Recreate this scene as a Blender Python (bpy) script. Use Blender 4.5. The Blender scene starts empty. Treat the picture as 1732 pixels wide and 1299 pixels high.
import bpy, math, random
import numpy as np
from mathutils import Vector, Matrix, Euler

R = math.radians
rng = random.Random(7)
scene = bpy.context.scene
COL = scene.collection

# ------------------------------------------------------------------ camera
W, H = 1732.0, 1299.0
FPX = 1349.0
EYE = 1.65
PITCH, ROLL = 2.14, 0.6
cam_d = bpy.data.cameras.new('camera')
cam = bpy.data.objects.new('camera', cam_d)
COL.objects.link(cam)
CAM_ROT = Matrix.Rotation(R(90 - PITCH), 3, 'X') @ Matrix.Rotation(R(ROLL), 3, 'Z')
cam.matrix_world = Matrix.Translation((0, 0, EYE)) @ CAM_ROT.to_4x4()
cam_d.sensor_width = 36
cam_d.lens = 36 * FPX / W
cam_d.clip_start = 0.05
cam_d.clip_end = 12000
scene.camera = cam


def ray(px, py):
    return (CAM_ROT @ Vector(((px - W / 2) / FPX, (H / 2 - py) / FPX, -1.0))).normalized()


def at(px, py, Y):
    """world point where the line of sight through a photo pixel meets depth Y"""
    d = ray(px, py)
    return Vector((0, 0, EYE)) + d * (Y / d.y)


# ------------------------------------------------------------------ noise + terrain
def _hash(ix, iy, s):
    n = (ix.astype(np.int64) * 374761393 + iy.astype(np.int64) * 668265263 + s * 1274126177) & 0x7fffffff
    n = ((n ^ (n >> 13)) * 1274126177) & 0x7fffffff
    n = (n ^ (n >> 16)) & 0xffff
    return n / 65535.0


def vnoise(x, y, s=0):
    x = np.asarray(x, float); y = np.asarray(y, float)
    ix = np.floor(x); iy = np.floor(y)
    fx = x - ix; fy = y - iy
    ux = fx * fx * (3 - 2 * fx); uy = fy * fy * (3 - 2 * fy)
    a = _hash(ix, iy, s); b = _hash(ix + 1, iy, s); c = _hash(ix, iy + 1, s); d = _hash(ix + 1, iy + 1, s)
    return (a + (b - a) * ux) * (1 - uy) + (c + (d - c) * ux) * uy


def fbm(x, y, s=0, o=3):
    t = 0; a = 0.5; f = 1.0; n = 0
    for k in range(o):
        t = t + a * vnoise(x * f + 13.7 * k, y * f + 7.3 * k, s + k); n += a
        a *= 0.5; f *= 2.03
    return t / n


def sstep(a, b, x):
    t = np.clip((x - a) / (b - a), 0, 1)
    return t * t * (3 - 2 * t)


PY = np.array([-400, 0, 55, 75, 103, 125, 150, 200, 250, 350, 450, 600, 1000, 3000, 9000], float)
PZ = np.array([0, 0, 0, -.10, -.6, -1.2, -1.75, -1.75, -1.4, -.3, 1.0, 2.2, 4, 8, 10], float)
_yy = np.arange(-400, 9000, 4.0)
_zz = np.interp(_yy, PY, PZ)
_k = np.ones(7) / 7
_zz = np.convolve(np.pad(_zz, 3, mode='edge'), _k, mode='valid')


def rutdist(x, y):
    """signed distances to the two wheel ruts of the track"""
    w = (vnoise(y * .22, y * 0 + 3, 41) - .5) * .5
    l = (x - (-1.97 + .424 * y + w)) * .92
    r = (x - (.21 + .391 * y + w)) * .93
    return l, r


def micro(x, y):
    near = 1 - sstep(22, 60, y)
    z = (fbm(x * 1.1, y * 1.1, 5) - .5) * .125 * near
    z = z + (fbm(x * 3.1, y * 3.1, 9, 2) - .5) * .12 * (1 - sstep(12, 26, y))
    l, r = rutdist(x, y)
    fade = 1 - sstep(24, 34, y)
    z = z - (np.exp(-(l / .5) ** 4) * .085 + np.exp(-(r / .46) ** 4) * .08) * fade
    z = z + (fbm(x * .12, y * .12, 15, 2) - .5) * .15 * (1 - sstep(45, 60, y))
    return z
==
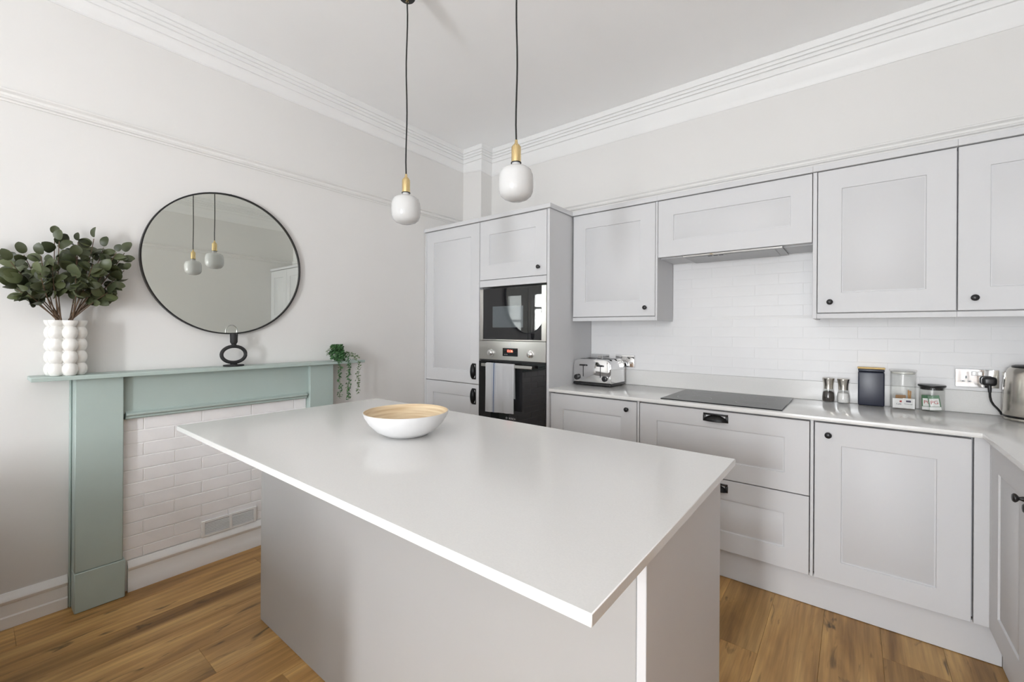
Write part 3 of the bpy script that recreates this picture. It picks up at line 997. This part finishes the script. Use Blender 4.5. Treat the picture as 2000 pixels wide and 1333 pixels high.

**The exercise:**
Give back exactly the lines running from the line that contains "Recreate this scene" through the line that contains "return (a +", and nothing outside them.

**Solved problem:**
Recreate this scene as a Blender Python (bpy) script. Use Blender 4.5. The Blender scene starts empty. Treat the picture as 1732 pixels wide and 1299 pixels high.
import bpy, math, random
import numpy as np
from mathutils import Vector, Matrix, Euler

R = math.radians
rng = random.Random(7)
scene = bpy.context.scene
COL = scene.collection

# ------------------------------------------------------------------ camera
W, H = 1732.0, 1299.0
FPX = 1349.0
EYE = 1.65
PITCH, ROLL = 2.14, 0.6
cam_d = bpy.data.cameras.new('camera')
cam = bpy.data.objects.new('camera', cam_d)
COL.objects.link(cam)
CAM_ROT = Matrix.Rotation(R(90 - PITCH), 3, 'X') @ Matrix.Rotation(R(ROLL), 3, 'Z')
cam.matrix_world = Matrix.Translation((0, 0, EYE)) @ CAM_ROT.to_4x4()
cam_d.sensor_width = 36
cam_d.lens = 36 * FPX / W
cam_d.clip_start = 0.05
cam_d.clip_end = 12000
scene.camera = cam


def ray(px, py):
    return (CAM_ROT @ Vector(((px - W / 2) / FPX, (H / 2 - py) / FPX, -1.0))).normalized()


def at(px, py, Y):
    """world point where the line of sight through a photo pixel meets depth Y"""
    d = ray(px, py)
    return Vector((0, 0, EYE)) + d * (Y / d.y)


# ------------------------------------------------------------------ noise + terrain
def _hash(ix, iy, s):
    n = (ix.astype(np.int64) * 374761393 + iy.astype(np.int64) * 668265263 + s * 1274126177) & 0x7fffffff
    n = ((n ^ (n >> 13)) * 1274126177) & 0x7fffffff
    n = (n ^ (n >> 16)) & 0xffff
    return n / 65535.0


def vnoise(x, y, s=0):
    x = np.asarray(x, float); y = np.asarray(y, float)
    ix = np.floor(x); iy = np.floor(y)
    fx = x - ix; fy = y - iy
    ux = fx * fx * (3 - 2 * fx); uy = fy * fy * (3 - 2 * fy)
    a = _hash(ix, iy, s); b = _hash(ix + 1, iy, s); c = _hash(ix, iy + 1, s); d = _hash(ix + 1, iy + 1, s)
    return (a + (b - a) * ux) * (1 - uy) + (c + (d - c) * ux) * uy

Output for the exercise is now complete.